Aim of the task - Reproduce exactly the lines from the top of the records below through the line holding "pivot_bracket(1.221, 1.266, -0.598, -0.572, 0.022, 'rusted".

--------------------------------------------------

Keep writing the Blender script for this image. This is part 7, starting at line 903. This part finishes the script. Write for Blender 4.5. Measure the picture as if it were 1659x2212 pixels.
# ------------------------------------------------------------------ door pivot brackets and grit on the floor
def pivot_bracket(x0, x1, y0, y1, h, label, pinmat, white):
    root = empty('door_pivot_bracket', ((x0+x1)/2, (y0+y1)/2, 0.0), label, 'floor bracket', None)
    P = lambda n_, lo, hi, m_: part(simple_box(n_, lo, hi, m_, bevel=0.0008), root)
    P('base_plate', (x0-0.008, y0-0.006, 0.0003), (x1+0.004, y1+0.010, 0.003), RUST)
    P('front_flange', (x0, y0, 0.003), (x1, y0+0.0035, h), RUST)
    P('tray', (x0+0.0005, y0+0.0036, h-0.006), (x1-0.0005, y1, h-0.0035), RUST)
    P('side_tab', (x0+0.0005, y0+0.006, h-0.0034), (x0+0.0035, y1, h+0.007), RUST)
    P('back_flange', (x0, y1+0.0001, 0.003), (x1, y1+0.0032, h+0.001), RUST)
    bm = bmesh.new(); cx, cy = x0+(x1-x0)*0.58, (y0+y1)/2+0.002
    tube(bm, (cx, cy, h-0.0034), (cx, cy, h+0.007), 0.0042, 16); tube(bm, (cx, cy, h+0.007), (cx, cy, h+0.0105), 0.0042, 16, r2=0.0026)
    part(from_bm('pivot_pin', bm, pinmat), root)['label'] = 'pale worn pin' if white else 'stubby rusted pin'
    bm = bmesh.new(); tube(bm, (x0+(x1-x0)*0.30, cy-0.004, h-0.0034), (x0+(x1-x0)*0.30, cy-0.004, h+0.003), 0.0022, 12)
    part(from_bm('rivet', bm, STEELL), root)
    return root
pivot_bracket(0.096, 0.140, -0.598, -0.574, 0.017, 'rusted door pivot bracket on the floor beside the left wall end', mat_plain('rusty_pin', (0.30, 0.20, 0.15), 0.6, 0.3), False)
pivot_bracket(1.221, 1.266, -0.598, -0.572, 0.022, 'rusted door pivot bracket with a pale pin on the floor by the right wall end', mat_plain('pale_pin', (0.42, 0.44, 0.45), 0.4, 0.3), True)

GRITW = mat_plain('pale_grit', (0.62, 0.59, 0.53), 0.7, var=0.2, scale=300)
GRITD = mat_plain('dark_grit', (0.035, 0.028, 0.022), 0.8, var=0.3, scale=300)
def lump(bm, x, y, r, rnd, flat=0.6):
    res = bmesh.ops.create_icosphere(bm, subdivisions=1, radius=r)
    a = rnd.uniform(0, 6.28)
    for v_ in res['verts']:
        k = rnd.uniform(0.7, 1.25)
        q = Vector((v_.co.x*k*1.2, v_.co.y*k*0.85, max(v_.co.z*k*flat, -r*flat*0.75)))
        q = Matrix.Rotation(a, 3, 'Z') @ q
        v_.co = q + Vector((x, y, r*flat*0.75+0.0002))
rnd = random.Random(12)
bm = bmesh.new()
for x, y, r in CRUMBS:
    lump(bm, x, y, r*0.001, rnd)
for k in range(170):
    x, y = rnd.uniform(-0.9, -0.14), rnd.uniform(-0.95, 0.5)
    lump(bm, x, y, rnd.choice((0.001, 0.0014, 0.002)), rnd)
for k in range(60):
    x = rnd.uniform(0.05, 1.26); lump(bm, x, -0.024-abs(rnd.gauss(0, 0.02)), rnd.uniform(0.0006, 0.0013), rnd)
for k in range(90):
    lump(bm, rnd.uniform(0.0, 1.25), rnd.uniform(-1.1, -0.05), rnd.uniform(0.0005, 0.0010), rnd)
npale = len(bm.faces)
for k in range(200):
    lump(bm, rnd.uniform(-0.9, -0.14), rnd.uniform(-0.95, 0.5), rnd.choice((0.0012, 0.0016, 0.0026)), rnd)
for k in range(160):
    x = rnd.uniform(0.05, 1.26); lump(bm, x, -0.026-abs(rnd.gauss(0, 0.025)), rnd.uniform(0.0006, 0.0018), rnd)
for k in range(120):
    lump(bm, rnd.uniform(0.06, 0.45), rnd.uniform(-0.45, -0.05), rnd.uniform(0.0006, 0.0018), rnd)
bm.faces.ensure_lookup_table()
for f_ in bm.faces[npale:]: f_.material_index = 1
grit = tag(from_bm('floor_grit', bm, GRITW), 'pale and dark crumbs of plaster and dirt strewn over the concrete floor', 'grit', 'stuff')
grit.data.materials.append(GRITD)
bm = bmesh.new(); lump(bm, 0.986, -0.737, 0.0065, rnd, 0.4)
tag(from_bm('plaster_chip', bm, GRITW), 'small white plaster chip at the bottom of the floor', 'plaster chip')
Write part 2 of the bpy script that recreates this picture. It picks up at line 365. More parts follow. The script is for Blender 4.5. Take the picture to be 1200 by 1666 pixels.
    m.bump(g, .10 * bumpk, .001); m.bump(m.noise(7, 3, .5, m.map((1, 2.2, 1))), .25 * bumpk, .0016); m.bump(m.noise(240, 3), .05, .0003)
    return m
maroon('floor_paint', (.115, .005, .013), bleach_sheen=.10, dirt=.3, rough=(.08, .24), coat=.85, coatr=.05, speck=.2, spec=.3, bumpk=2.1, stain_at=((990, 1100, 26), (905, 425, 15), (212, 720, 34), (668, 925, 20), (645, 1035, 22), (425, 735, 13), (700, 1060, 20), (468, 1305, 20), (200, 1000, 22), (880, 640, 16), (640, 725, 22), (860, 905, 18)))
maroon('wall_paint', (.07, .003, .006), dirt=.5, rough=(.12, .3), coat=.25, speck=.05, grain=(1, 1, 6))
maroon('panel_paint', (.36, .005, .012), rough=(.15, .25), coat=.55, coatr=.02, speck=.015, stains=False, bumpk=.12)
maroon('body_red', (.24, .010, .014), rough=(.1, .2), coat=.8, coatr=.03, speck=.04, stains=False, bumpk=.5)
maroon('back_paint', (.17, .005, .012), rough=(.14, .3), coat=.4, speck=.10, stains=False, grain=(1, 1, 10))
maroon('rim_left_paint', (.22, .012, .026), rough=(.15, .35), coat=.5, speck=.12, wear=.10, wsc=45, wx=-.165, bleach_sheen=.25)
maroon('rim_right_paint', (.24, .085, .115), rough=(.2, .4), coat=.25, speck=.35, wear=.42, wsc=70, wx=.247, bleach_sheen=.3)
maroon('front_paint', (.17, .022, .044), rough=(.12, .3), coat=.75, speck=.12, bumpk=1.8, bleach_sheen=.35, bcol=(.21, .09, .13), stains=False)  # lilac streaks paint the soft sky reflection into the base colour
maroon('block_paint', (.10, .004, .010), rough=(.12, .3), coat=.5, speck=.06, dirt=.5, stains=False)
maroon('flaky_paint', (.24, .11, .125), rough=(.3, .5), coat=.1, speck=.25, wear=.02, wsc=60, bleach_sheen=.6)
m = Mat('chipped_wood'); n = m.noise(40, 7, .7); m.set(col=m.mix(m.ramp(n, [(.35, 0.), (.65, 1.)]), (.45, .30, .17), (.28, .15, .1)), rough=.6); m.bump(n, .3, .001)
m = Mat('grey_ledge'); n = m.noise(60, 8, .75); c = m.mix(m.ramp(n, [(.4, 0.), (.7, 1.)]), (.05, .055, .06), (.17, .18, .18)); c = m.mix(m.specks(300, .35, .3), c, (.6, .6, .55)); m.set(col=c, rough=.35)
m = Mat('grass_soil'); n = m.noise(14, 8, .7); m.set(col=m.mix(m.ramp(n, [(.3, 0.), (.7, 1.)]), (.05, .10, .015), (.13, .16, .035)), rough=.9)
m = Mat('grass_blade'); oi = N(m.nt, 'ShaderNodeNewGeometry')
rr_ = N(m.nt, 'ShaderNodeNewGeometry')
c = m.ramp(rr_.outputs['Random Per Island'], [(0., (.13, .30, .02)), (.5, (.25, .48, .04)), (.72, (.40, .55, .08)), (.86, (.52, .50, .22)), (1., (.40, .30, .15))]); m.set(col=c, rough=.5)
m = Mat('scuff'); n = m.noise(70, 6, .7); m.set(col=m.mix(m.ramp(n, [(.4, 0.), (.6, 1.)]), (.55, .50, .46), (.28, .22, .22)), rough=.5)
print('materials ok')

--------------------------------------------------

Answer to this problem -
Keep writing the Blender script for this image. This is part 7, starting at line 903. This part finishes the script. Write for Blender 4.5. Measure the picture as if it were 1659x2212 pixels.
# ------------------------------------------------------------------ door pivot brackets and grit on the floor
def pivot_bracket(x0, x1, y0, y1, h, label, pinmat, white):
    root = empty('door_pivot_bracket', ((x0+x1)/2, (y0+y1)/2, 0.0), label, 'floor bracket', None)
    P = lambda n_, lo, hi, m_: part(simple_box(n_, lo, hi, m_, bevel=0.0008), root)
    P('base_plate', (x0-0.008, y0-0.006, 0.0003), (x1+0.004, y1+0.010, 0.003), RUST)
    P('front_flange', (x0, y0, 0.003), (x1, y0+0.0035, h), RUST)
    P('tray', (x0+0.0005, y0+0.0036, h-0.006), (x1-0.0005, y1, h-0.0035), RUST)
    P('side_tab', (x0+0.0005, y0+0.006, h-0.0034), (x0+0.0035, y1, h+0.007), RUST)
    P('back_flange', (x0, y1+0.0001, 0.003), (x1, y1+0.0032, h+0.001), RUST)
    bm = bmesh.new(); cx, cy = x0+(x1-x0)*0.58, (y0+y1)/2+0.002
    tube(bm, (cx, cy, h-0.0034), (cx, cy, h+0.007), 0.0042, 16); tube(bm, (cx, cy, h+0.007), (cx, cy, h+0.0105), 0.0042, 16, r2=0.0026)
    part(from_bm('pivot_pin', bm, pinmat), root)['label'] = 'pale worn pin' if white else 'stubby rusted pin'
    bm = bmesh.new(); tube(bm, (x0+(x1-x0)*0.30, cy-0.004, h-0.0034), (x0+(x1-x0)*0.30, cy-0.004, h+0.003), 0.0022, 12)
    part(from_bm('rivet', bm, STEELL), root)
    return root
pivot_bracket(0.096, 0.140, -0.598, -0.574, 0.017, 'rusted door pivot bracket on the floor beside the left wall end', mat_plain('rusty_pin', (0.30, 0.20, 0.15), 0.6, 0.3), False)
pivot_bracket(1.221, 1.266, -0.598, -0.572, 0.022, 'rusted door pivot bracket with a pale pin on the floor by the right wall end', mat_plain('pale_pin', (0.42, 0.44, 0.45), 0.4, 0.3), True)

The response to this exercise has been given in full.